* [SET TASK] Extract the lines that carry the string "part" from the listing.

* [SOURCE DATA]
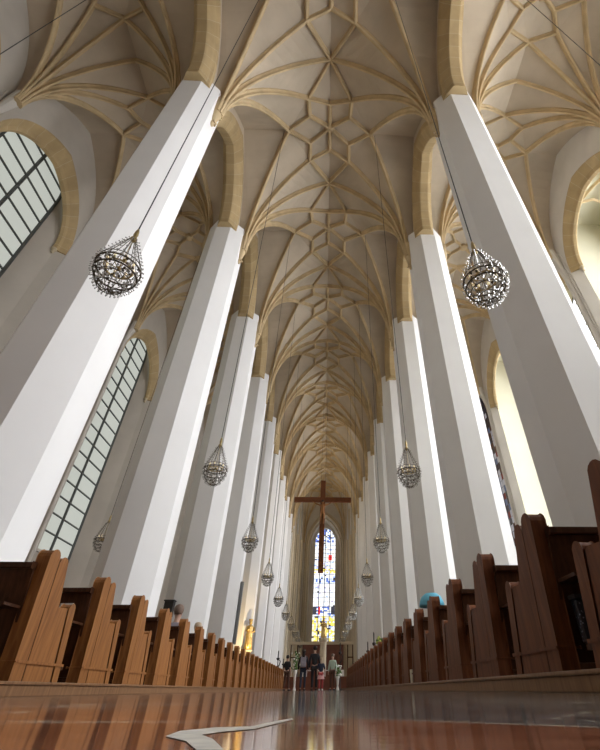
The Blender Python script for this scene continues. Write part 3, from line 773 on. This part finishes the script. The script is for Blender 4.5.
YP = 27.0
figure('woman in black with a grey backpack, back to the camera, walking up the aisle', (-.55, YP, 0), 0, 1.66, top_mat='blackcloth', legs_mat='denim', hair='hair', long_hair=True, backpack='greycloth', step=.16)
figure('tall man in a black suit standing in the middle of the aisle', (.03, YP, 0), 0, 1.80, top_mat='blackcloth', legs_mat='blackcloth', step=.06)
figure('girl in black top, pink skirt and red leggings beside the man in black', (.37, YP-.2, 0), 0, 1.30, top_mat='denim', legs_mat='red', skirt='pink', hair='blond', long_hair=True, shoe='white', sleeve=False, step=.08)
figure('person in a black top and brown trousers standing beside the left pews', (-1.50, 29.0, 0), -.6, 1.52, top_mat='blackcloth', legs_mat='brownc', sleeve=False, step=.12)
figure('person in a pale green top by the altar flowers', (1.02, 30.6, 0), 2.7, 1.66, top_mat='greencloth', legs_mat='brownc', hair='greyhair', step=.06)
figure('seated person with brown-grey hair behind the fifth left pew end', (-2.34, 9.62, .088), 0, 1.58, top_mat='greycloth', legs_mat='denim', hair='greyhair', pose='sit')
figure('seated person with pale blond hair behind the seventh left pew end', (-2.5, 11.95, .088), 0, 1.52, top_mat='red', legs_mat='denim', hair='blond', pose='sit')

# person with blue cap, seated in the right block
fb = figure('person in a light blue cap seated in the right-hand pews', (2.29, 8.15, .088), .2, 1.42, top_mat='brownc', legs_mat='denim', hair='greyhair', pose='sit')
c = MB(); c.lathe([(.02, -.02), (.215, -.05), (.20, .02), (.165, .09), (.10, .14), (.004, .155)], (0, .0, 1.06), 18, sy=1.05)
child('cap', c.mesh('cap', M['blue'], True), fb)

# ---------------------------------------------------------------- hanging cross
cr = empty('hanging_cross', (-.02, 44.67, 8.7)); tag(cr, 'huge dark wooden cross with carved figure, hung high in the nave', 'cross')
c = MB(); c.box(-.26, .26, -.14, .14, 0, 9.05); c.build('post', M['oakr'], cr, bevel=.03)
c = MB(); c.box(-3.0, 3.0, -.16, .12, 6.72, 7.22); c.build('crossbeam', M['oakr'], cr, bevel=.03)
c = MB()
for s in (-1, 1): c.tube([(s*.22, 0, 9.0), (s*.22, 0, 20.6)], .012, 5)
c.build('cable', M['cable'], cr)
fg = figure('carved wooden figure with arms spread on the cross', (0, -.26, 4.35), PI, 2.5, skin='oak', hair='hair', cat='part',
            arms={'l': ((-.42, .0, 1.47), (-.66, .02, 1.60)), 'r': ((.42, .0, 1.47), (.66, .02, 1.60))}, step=0, name='carved_figure')
fg.parent = cr
for kk in ('label', 'category'):
    if kk in fg: del fg[kk]
for ch in list(fg.children):
    if ch.name.startswith('shoe'): bpy.data.objects.remove(ch)

# ---------------------------------------------------------------- furnishings
# choir screen
sc = empty('choir_screen', (.3, 50, 0)); tag(sc, 'low red-brown marble screen with open framed ends behind the altar', 'screen')
c = MB(); c.box(-1.9, 2.1, 0, .3, .3, 3.45); c.build('panel', M['redpanel'], sc)
c = MB(); c.box(-3.1, 3.1, -.1, .4, 3.45, 3.68); c.build('top_beam', M['cream'], sc)
for x in (-3.0, -2.35, 2.5, 3.0):
    c = MB(); c.box(x-.05, x+.05, .05, .2, 0, 3.45); c.build('post', M['oakd'], sc)
c = MB(); c.box(-3.0, -2.35, .08, .16, 2.4, 2.5); c.box(2.5, 3.0, .08, .16, 2.4, 2.5); c.build('crossbar', M['oakd'], sc)
# altar steps
p = MB(); p.box(-5.0, 5.0, 35.5, 60, 0, .25); p.box(-3.4, 3.4, 34.9, 35.5, 0, .70); o = p.build('trim_altar_step', M['redpanel']); tag(o, kind='structure')
# pedestal with gilded figure
pd = MB(); pd.lathe([(.42, 0), (.42, .3), (.28, .4), (.28, 3.0), (.40, 3.15), (.42, 3.3)], (.42, 44.5, .25), 12)
tag(pd.build('pedestal', M['cream'], smooth=False), 'cream stone column in front of the red screen carrying a figure', 'pedestal')
def statue(name, label, x, y, z, h, material, rz=0):
    r = empty(name, (x, y, z), rz); tag(r, label, 'statue'); k = h/2.0; m = MB()
    m.lathe([(.34*k, 0), (.33*k, .2*k), (.27*k, .6*k), (.29*k, .9*k), (.22*k, 1.15*k), (.27*k, 1.4*k), (.24*k, 1.52*k), (.09*k, 1.6*k)], n=14, sy=.75)
    m.tube([(-.25*k, .05*k, 1.45*k), (-.34*k, .12*k, 1.15*k), (-.12*k, .28*k, 1.12*k)], [.09*k, .08*k, .05*k], 8)
    m.tube([(.25*k, .05*k, 1.45*k), (.36*k, .12*k, 1.2*k), (.16*k, .30*k, 1.25*k)], [.09*k, .08*k, .05*k], 8)
    for i in range(9):
        a = 2*PI*i/9; m.tube([(.3*k*math.cos(a), .22*k*math.sin(a), 0), (.25*k*math.cos(a), .19*k*math.sin(a), .9*k)], [.05*k, .02*k], 5)
    b_ = m.build('body', material, r, smooth=True)
    m = MB(); m.ball((0, .02*k, 1.75*k), .14*k, 12, sz=1.2); m.lathe([(.03*k, 1.56*k), (.07*k, 1.58*k), (.06*k, 1.66*k)], n=8); m.build('head', material, r, smooth=True)
    m = MB(); m.lathe([(.13*k, 1.84*k), (.16*k, 1.9*k), (.17*k, 1.98*k), (.10*k, 1.93*k), (.09*k, 1.88*k)], n=10)
    m.build('crown', material, r)
    m = MB(); m.ball((.16*k, .30*k, 1.36*k), .09*k, 8); m.ball((.17*k, .31*k, 1.53*k), .06*k, 8); m.build('held_child', material, r, smooth=True)
    return r
statue('column_statue', 'small gilded crowned figure on the cream column before the window', .42, 44.5, 3.55, 1.5, M['gold'], PI)
statue('gilded_statue', 'golden crowned statue lit warmly on a left pillar', -5.35, Y1+S*4-1.02, 2.45, 2.0, M['gold'], PI*1.2)
c = MB(); c.lathe([(.06, -.5), (.2, -.25), (.38, -.06), (.40, 0)], (-5.38, Y1+S*4-1.02, 2.44), 12); tag(c.build('console', M['cream'], smooth=True), 'stone console under the golden statue', 'console')
# speakers
def column_speaker(x, y, z0, z1, label):
    r = empty('column_speaker', (x, y, z0)); tag(r, label, 'speaker')
    c = MB(); c.box(-.10, .10, -.12, .12, 0, z1-z0); c.build('cabinet', M['speaker'], r, bevel=.02)
    c = MB(); c.box(-.085, .085, -.126, -.12, .06, z1-z0-.06); c.build('grille', M['speaker'], r)
column_speaker(-5.19, Y1+S*3-.15, 2.3, 5.8, 'tall slim grey column speaker on the fourth left pillar')
#column_speaker(5.2, Y1+S*1.98, 3.05, 4.1, 'small slim dark speaker on the third right pillar')
# dark box on third left pillar
c = MB(); c.box(-7.1, -6.68, 23.3, 23.66, 2.75, 3.35); c.box(-7.14, -6.64, 23.26, 23.66, 3.35, 3.4); tag(c.build('wooden_box', M['black'], bevel=.01), 'dark wooden box fixed to the third left pillar above the pews', 'box')
# small carved finials / candle holders near the front
def candle_holder(x, y, z, h, label, m='black'):
    r = empty('candle_holder', (x, y, z)); tag(r, label, 'candle holder', 'dark candle holders by the front pews')
    c = MB(); c.lathe([(.14, 0), (.14, .03), (.03, .08), (.022, .35*h), (.06, .38*h), (.022, .42*h), (.02, .72*h), (.10, .76*h), (.11, .79*h), (.03, .80*h)], n=10); c.build('stem', M[m], r, smooth=True)
    c = MB(); c.lathe([(.035, .79*h), (.035, .97*h), (.004, h)], n=8); c.build('candle', M['cream'] if m != 'black' else M[m], r)
    c = MB(); c.tube([(0,0,.55*h),(.10,0,.60*h),(.16,0,.70*h),(.10,0,.74*h)], .03, 6); c.build('bracket', M[m], r)
candle_holder(-2.50, 34.3, .088, 2.0, 'dark candle holder at the end of the left pews, taller of two')
candle_holder(-2.20, 35.2, .25, 1.45, 'dark candle holder at the end of the left pews, shorter of two')
candle_holder(3.36, 29.26, .088, 2.55, 'dark candle holder rising above the right pews, taller of two')
candle_holder(3.30, 32.8, .088, 2.35, 'dark candle holder rising above the right pews, shorter of two')
candle_holder(1.55, 33.6, .0, 2.45, 'tall dark pole stand at the right end of the altar step')
# flowers
def flowers(x, y, z, h, label, mats_):
    r = empty('flower_arrangement', (x, y, z)); tag(r, label, 'flowers')
    c = MB(); c.lathe([(.12, 0), (.09, .04), (.05, .2), (.09, .42*h), (.14, .5*h), (.13, .52*h)], n=10); c.build('vase', M['white'], r, smooth=True)
    c = MB(); q = MB(); rn = random.Random(len(label))
    for i in range(46):
        a = rn.random()*2*PI; rr = rn.random()*.3; zz = h*.55+rn.random()*h*.45
        pt = (rr*math.cos(a), rr*math.sin(a), zz); c.tube([(0,0,h*.48), pt], .006, 4)
        (q if i % 2 else c).ball(pt, .035+.03*rn.random(), 6)
    c.build('foliage', M['leaf'], r); b_ = q.build('blossoms', M[mats_], r); 
flowers(1.35, 31.9, 0, 1.25, 'white and green flower stand right of the altar', 'white')
flowers(-1.25, 32.6, 0, 1.9, 'tall pale flower stand left of the altar', 'white')
flowers(2.95, 21.56, .888, .85, 'yellow-green bouquet above the right pews', 'yellowf')
# altar with linen
al = empty('altar', (.4, 38.6, .25)); tag(al, 'altar table covered with white linen', 'altar')
c = MB(); c.box(-1.5, 1.5, 0, .9, 0, .85); c.build('block', M['redpanel'], al)
c = MB(); c.box(-1.6, 1.6, -.06, .96, .85, .90); c.box(-1.6, -1.1, -.07, -.05, .35, .86); c.box(1.1, 1.6, -.07, -.05, .35, .86); c.box(-.25, .25, -.07, -.05, .25, .86); c.build('cloth', M['white'], al)

# ---------------------------------------------------------------- light
w = bpy.data.worlds.new('World'); SC.world = w; w.use_nodes = True
w.node_tree.nodes['Background'].inputs[0].default_value = (.9, .95, 1, 1); w.node_tree.nodes['Background'].inputs[1].default_value = .3
def spot(name, loc, target, power, color, size=.1, ang=50):
    l = bpy.data.lights.new(name, 'SPOT'); l.energy = power; l.color = color; l.spot_size = math.radians(ang); l.spot_blend = .6; l.shadow_soft_size = size
    o = bpy.data.objects.new(name, l); COL.objects.link(o); o.location = loc
    o.rotation_euler = (Vector(target)-Vector(loc)).to_track_quat('-Z', 'Y').to_euler(); return o
spot('statue_spot', (-4.0, Y1+S*4-3.2, 1.2), (-5.5, Y1+S*4-1, 3.7), 900, (1, .72, .35), .1, 60)
def lamp(name, loc, power, color, size):
    l = bpy.data.lights.new(name, 'POINT'); l.energy = power; l.color = color; l.shadow_soft_size = size
    o = bpy.data.objects.new(name, l); COL.objects.link(o); o.location = loc; return o
for y, p in ((46, 900), (55, 1100), (64, 1200), (73, 1100)):
    spot('choir_fill_light', (.2, y, 4.5), (.2, y+4, 28), p, (1, .80, .52), .2, 75)  # unseen warm fill added to brighten the far vault
def area(name, loc, target, power, color, sx, sy):
    l = bpy.data.lights.new(name, 'AREA'); l.shape = 'RECTANGLE'; l.size = sx; l.size_y = sy; l.energy = power; l.color = color
    o = bpy.data.objects.new(name, l); COL.objects.link(o); o.location = loc
    o.rotation_euler = (Vector(target)-Vector(loc)).to_track_quat('-Z', 'Y').to_euler(); return o

# ---------------------------------------------------------------- camera
R = Vector((0.99872713, -0.04976787, -0.00820226)); U = Vector((-0.02510306, -0.63148588, 0.77498092)); F = Vector((0.04374876, 0.77378857, 0.6319314))
cd = bpy.data.cameras.new('camera'); cam = bpy.data.objects.new('camera', cd); COL.objects.link(cam)
cam.matrix_world = Matrix(((R.x, U.x, -F.x, .4769), (R.y, U.y, -F.y, 0), (R.z, U.z, -F.z, .021), (0,0,0,1)))
cd.sensor_fit = 'HORIZONTAL'; cd.sensor_width = 36; cd.lens = 36*417.916/600
cd.shift_x = -49.61/600; cd.shift_y = -26.13/600
cd.clip_start = .01; cd.clip_end = 300
SC.camera = cam
SC.view_settings.view_transform = 'Standard'; SC.view_settings.look = 'None'; SC.view_settings.gamma = 1; SC.view_settings.use_curve_mapping = False
SC.view_settings.exposure = 0.14
try: SC.cycles.diffuse_bounces = 8; SC.cycles.max_bounces = 12
except Exception: pass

* [RESULT]
The Blender Python script for this scene continues. Write part 3, from line 773 on. This part finishes the script. The script is for Blender 4.5.
fg = figure('carved wooden figure with arms spread on the cross', (0, -.26, 4.35), PI, 2.5, skin='oak', hair='hair', cat='part',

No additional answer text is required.